According to a recent McCrindle report on the state of faith in Australia, people said they “prefer science and evidence based” (49 per cent) as the top reason they identify as having no religion.

It seems many of these no religionists have unquestioningly swallowed the lie that faith and science are incompatible. While I am no scientist, I am convinced that there is scientific and historical evidence behind my faith. The fact that there are successful Christian scientists throughout the scientific disciplines suggests that the two are compatible.

It is useful and important for us to know some basic apologetics, so we can engage in conversation with those who no longer come from a Christian worldview and speak from their perspective. Where are the soft spots in the arguments for faith? What are the logic holes in atheism? [pullquote]

You don’t need to be an expert. You just need to know where to find more information if it is needed.

After all 1 Peter 3:15 urges us: “Always be prepared to give an answer to everyone who asks you to give the reason for the hope that you have. But do this with gentleness and respect” (NIVUK).

In many translations, the word is “reason” but the original Greek is apologia = to make a defence. We are to defend the hope that we have in Jesus.

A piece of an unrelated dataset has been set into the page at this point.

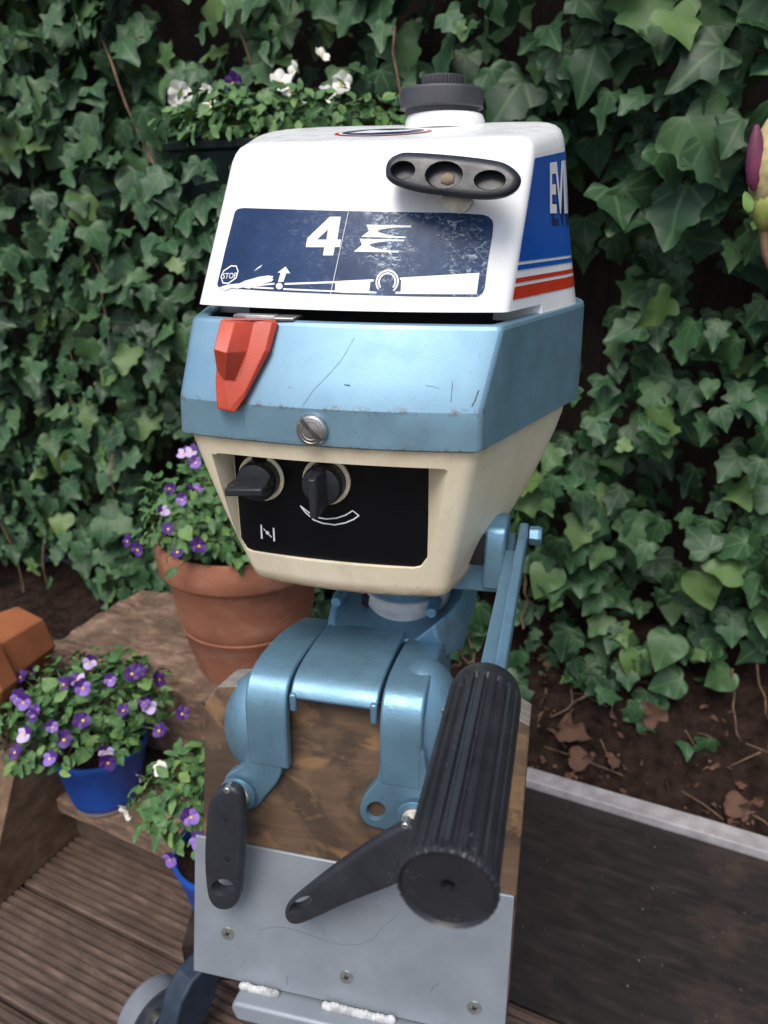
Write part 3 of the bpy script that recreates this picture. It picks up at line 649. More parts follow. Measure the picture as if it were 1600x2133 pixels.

The questions people ask today are not always the questions we have ready answers for: questions on the existence of evil, the problem of pain, Creation and evolution and whether the Bible can be trusted historically.

If we truly love God we will want to understand things about Him, about how He creates and crafts—not just about how He loves us or what He has done for us. We can’t show what we don’t know.

Peter even tells us how to do it—respectfully and gently. That means having the right attitude and the right approach. Not condescending or argumentative but quietly confident in what we know. Are we ready to give a defence for the hope we have in Jesus?